A folder on a backup hard drive began at some point: ‘Bryce’s Lost Years,’ it is called. It’s a collection of many hours’ worth of music that was created at a times where Bryce had sudden needs to record the music that formed in his head, but little or no outlet to see it off into the world. It was a time of waiting for other collaborators to come along because like many artists, Bryce has that imposter syndrome that makes him feel like the things that he writes aren’t finished unless collaborated on and approved by other artists. It was a time when the people in Bryce’s life were not creative people; people who didn’t understand the compulsion to create; people who were, though maybe not by intention, roadblocks to the creative process and its outlet.

But Bryce also doesn’t believe in throwing anything away. If it was made out of this need to create, then there must be something within it that is worth saying and showing to the world, even if we don’t know what that is yet. So all of those songs that needed to be recorded in the dead of night when everyone was asleep, whispered into microphones, or recorded with other musicians in sheds or disused sports halls or flat entryways, or composed in MIDI on a sunny Sunday morning and allowed to loop and generate, Brian Eno style, on ancient and struggling computers, they were all saved in the dark recessing of USB hard drives, waiting for the time when other creative types would hear them.

Bryce made various attempts to get things started, sending music out to other musicians and writers and poets, asking if they saw something worth pursuing and if they wanted to contribute. Some of these things got recorded, and the ones that did found their way into the Lost Years Archive. Some others, film scores from films that were never completed or full band recordings that could never be played live, have recently found their way to other performers for collaboration, and all of them have found their way into a new folder, titled Friends of Croydon Tourist Office.

We’re still adding bits and putting some finishing touches on the recordings, but we have contributions from the likes of Jason Disley, Mike McGee, Helen Johnson, Chris Brooks, and many more and we’ve gotten close enough that we can now share with you the mock up of the cover art (which may still evolve, as this is the way of the creative process).
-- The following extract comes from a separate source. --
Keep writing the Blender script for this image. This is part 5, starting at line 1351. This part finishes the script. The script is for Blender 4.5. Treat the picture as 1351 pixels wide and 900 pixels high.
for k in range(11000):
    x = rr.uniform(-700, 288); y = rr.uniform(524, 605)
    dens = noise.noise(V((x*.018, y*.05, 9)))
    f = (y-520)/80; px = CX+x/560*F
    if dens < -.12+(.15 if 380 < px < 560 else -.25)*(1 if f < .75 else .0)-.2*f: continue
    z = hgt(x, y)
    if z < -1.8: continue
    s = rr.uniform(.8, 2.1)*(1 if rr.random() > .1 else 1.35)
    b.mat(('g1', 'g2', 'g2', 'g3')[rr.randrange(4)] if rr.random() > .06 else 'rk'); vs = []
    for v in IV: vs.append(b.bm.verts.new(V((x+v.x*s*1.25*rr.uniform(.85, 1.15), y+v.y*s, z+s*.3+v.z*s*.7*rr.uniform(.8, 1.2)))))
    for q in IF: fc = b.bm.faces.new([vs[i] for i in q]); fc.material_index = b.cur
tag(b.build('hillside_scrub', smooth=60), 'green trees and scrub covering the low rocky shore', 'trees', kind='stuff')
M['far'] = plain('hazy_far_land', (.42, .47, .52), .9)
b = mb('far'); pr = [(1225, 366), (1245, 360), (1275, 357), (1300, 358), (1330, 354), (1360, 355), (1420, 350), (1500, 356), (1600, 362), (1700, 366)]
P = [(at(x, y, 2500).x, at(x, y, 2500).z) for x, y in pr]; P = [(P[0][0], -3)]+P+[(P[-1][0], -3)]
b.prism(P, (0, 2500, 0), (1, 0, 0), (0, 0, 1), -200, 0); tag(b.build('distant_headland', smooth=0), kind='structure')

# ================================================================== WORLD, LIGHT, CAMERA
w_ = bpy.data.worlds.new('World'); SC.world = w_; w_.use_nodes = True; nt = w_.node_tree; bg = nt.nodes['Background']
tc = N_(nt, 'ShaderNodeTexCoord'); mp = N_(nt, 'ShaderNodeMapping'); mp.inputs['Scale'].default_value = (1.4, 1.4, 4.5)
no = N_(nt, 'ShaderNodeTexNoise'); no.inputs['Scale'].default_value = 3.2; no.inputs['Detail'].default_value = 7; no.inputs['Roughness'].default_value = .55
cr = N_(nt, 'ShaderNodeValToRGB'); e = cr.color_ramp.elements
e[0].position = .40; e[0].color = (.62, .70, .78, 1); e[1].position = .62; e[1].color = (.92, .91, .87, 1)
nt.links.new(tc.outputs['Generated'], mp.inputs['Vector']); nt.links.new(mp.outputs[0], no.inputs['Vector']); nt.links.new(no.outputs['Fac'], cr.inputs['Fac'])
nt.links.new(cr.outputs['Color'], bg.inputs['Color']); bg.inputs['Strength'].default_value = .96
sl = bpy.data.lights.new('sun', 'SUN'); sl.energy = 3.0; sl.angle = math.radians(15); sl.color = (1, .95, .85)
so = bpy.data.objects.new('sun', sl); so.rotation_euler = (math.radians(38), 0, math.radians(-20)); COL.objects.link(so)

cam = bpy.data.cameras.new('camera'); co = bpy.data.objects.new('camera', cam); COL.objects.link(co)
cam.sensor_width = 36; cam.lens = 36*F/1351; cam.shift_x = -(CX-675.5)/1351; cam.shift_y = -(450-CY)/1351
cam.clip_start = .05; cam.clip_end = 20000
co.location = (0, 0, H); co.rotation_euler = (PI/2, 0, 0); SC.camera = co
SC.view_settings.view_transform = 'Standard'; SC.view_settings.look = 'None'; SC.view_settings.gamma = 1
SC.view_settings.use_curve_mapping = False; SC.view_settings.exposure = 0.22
Partly from the archives and partly from some new recordings, we also have another collection in the works, with the provisional title Croydon Tourist Office is Electric. Stemming from the electropop stylings on our single Fabulous, we have a collection of music that’s in a more electronic format. In the works for this one is an epic, multi-genre song that has been in the works since about 2015 called Sleep Deprivation. But much like Friends of Croydon Tourist Office, Is Electric is still a work in progress, and the 18 minute long beast that is Sleep Deprivation needs more tending to.

So, that’s what we’ve been up to and where we are going. What have you been up to?